Je me dépêche aussitôt de verser dans une casserole emplie d’eau des pommes de terre nouvelles de l’île de Noirmoutier qui attendaient, grattées, dans une bassine. J’ajoute une petite poignée de gros sel, porte à ébullition. Je les laisse une dizaine de minutes avant de les retirer pour les déposer dans un plat en fonte rectangulaire tapissé d’huile d’olive et de noisettes de beurre.
J’ai l’intention de réaliser de moelleuses et croustillantes pommes de terre tapées, alors je m’empare de mon aplatisseur habituellement dévolu à la viande mais momentanément converti au végétal afin de donner une bonne rouste aux tubercules serrés au coude à coude dans leur parc.
Eh bien ça y est, mes Noirmoutrines en ont pris plein la tronche, je les panse de beurre frais et de feuilles tombées d’une branche de thym du jardin.
Quand on est une patate, on s'écrase ! |
Le plat rectangulaire vient rejoindre le plat ovale dans le four.
L’heure est venue de sortir le cuissot.
Brun bruni |
Je le parfume de quelques tours de moulin de poivre rouge, le dépose sur une planche et le recouvre de papier d’alu. Il va reposer une dizaine de minutes.
Pendant ce temps je déglace le plat d’un verre de vin blanc auquel j’ajoute un trait de Melfor alsacien. Je laisse réduire de moitié en grattant bien le fond. J’obtiens un jus dont les effluves chatouillent agréablement mes narines - ainsi que celles d’une affamée de passage…
Je passe à la découpe du cuissot. Peut-être un peu trop cuit à mon goût… Mais sa tendreté est remarquable… Je m’arrête après une dizaine de tranches allongées sur la planche. Oui, deux autres repas à partir de cette super gigue se profilent à l’horizon !
Il n’y a plus qu’à passer au dressage. Enfin, pas tout à fait… Mais la tâche n’a rien de compliqué : il s’agit d’ouvrir un bocal de confit d’endives (Endives 66 %, Vin, Sucre, Raisins, Citron) confectionné par la Conserverie Saint-Christophe dont je me suis mis en tête qu’il devrait bien fonctionner avec ce gibier une fois réchauffé rapidement.

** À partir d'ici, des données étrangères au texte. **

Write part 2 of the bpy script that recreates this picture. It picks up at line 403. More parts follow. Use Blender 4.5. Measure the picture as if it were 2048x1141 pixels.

Une fois les tranches de chevreuil disposées dans l’assiette, je sors le plat de pommes de terre tapées du four. Je les arrache avec une pince pour les répartir à côté de la viande. Suivent les cuillerées de confit d’endives. Je passe le jus au chinois pour le faire cascader dans les assiettes. Un tour de moulin de poivre rouge, quelques gains de fleur de sel, l’inévitable persil… Mon cuissot de chevreuil sauvage des Vosges et ses pommes nouvelles de Noirmoutier, confit d’endives des Hauts de France, va pouvoir aller sur la table. Servi accompagné d'un Barolo 2014... La fête, quoi !
Cuissot de chevreuil sauvage des Vosges et ses pommes nouvelles de Noirmoutier, confit d'endives des Hauts-de-France |
Oui, pas de doute, ce devait être un brun !
* Je tiens à affirmer haut et clair que je ne dois pas être taxé d'antirouquinisme - du moins tant qu'il ne s'agit pas d'attaquer le rouquin poilu au couteau et à la fourchette.